> PROBLEM TO WORK ON:
Quote only the lines from the line containing "Recreate this scene" to the line containing "C = sc.collection", with both of those lines included, please, exactly as written.
--- RECORDED DATA ---
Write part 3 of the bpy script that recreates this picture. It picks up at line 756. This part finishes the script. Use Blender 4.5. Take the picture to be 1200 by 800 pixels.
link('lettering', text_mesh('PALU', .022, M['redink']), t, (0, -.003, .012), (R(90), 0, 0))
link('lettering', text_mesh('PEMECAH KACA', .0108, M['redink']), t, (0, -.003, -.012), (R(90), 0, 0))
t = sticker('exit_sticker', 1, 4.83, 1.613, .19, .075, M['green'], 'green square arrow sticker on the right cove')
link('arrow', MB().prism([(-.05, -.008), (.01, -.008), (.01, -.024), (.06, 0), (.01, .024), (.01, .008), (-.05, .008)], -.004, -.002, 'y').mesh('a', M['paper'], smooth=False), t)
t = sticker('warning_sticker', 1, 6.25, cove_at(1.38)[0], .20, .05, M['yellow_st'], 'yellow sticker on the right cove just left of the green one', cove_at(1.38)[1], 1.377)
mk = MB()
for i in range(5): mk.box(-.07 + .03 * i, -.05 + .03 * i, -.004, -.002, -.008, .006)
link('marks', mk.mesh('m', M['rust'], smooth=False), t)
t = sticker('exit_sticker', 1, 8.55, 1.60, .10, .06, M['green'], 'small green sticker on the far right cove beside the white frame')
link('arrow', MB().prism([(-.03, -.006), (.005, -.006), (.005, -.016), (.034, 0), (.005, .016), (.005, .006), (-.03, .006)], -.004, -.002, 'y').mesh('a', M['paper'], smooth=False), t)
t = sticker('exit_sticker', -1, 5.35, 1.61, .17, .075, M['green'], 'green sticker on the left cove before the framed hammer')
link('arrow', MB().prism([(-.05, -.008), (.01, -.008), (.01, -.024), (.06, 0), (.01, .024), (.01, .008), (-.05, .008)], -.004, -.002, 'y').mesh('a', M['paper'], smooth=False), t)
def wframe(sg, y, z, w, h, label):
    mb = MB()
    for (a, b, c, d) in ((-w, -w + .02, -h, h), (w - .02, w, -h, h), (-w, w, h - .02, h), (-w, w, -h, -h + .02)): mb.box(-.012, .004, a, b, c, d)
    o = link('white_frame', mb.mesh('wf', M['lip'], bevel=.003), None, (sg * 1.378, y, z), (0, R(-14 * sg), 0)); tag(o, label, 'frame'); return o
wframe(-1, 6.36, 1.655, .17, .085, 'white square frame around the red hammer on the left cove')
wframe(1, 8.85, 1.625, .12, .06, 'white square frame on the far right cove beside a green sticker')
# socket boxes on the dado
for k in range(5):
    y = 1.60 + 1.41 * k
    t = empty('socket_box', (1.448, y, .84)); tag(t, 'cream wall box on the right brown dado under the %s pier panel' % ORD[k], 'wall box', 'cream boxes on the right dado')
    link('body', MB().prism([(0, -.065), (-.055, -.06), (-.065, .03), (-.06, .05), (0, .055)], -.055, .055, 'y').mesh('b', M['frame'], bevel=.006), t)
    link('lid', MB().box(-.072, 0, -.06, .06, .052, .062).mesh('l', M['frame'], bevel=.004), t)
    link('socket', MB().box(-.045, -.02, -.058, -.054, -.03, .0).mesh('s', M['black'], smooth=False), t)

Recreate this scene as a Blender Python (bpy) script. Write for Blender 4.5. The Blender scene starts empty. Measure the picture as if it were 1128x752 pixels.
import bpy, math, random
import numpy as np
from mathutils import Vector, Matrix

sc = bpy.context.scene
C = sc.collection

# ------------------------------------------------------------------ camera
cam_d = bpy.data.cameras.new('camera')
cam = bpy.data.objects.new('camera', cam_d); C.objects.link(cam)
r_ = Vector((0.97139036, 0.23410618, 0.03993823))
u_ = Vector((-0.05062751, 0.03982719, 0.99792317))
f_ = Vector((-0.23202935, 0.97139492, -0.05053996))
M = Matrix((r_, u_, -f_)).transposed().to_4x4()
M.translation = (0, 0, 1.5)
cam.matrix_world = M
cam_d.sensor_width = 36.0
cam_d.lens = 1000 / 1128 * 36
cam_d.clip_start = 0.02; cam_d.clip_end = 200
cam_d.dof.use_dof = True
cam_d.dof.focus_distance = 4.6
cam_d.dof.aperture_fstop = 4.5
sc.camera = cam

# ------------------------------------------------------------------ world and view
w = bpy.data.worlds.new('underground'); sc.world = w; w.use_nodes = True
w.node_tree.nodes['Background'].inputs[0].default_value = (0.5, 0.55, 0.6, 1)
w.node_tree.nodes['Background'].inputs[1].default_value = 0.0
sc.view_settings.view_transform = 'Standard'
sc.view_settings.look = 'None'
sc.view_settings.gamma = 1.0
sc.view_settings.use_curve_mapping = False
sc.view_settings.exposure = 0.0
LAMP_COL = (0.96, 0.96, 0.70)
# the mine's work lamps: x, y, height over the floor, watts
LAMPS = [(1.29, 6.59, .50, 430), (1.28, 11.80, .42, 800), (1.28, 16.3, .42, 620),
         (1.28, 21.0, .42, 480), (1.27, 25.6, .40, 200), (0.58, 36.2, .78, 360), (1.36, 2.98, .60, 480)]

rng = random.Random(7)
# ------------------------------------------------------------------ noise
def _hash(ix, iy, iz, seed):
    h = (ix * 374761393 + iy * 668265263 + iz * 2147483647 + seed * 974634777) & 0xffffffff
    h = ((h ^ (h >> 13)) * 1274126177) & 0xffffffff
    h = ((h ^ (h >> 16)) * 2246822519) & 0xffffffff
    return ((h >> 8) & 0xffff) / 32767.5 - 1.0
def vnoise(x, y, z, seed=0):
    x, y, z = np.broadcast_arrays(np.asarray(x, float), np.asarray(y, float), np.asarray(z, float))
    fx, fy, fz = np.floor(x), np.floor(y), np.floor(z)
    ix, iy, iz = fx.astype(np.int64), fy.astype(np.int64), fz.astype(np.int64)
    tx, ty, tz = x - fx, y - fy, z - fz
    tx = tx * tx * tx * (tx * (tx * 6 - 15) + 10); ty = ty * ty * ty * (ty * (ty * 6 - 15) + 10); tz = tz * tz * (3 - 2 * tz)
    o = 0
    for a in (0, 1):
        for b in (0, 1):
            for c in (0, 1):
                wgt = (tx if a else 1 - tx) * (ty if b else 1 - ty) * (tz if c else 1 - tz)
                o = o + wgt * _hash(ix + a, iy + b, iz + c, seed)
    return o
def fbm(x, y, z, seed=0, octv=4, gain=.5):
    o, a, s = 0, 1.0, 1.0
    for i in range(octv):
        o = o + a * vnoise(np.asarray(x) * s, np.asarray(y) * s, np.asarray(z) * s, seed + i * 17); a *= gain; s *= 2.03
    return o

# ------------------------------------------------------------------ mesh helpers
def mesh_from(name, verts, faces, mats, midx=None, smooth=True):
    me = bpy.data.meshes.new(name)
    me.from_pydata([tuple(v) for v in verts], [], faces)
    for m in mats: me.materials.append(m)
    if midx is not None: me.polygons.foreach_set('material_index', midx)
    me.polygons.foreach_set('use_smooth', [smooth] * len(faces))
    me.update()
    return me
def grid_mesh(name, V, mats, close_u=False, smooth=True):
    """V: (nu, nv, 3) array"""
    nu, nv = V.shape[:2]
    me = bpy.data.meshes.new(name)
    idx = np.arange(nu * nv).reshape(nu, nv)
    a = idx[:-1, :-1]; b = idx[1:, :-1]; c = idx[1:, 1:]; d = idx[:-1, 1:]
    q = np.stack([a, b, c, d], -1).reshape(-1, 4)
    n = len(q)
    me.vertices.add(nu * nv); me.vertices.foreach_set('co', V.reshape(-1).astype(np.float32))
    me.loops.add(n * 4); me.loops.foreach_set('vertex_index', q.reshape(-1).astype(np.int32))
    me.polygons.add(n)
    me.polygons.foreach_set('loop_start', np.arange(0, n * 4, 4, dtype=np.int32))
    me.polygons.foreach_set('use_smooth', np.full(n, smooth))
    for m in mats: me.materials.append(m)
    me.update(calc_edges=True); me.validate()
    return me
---
> THE RESPONSE:
Recreate this scene as a Blender Python (bpy) script. Write for Blender 4.5. The Blender scene starts empty. Measure the picture as if it were 1128x752 pixels.
import bpy, math, random
import numpy as np
from mathutils import Vector, Matrix

sc = bpy.context.scene
C = sc.collection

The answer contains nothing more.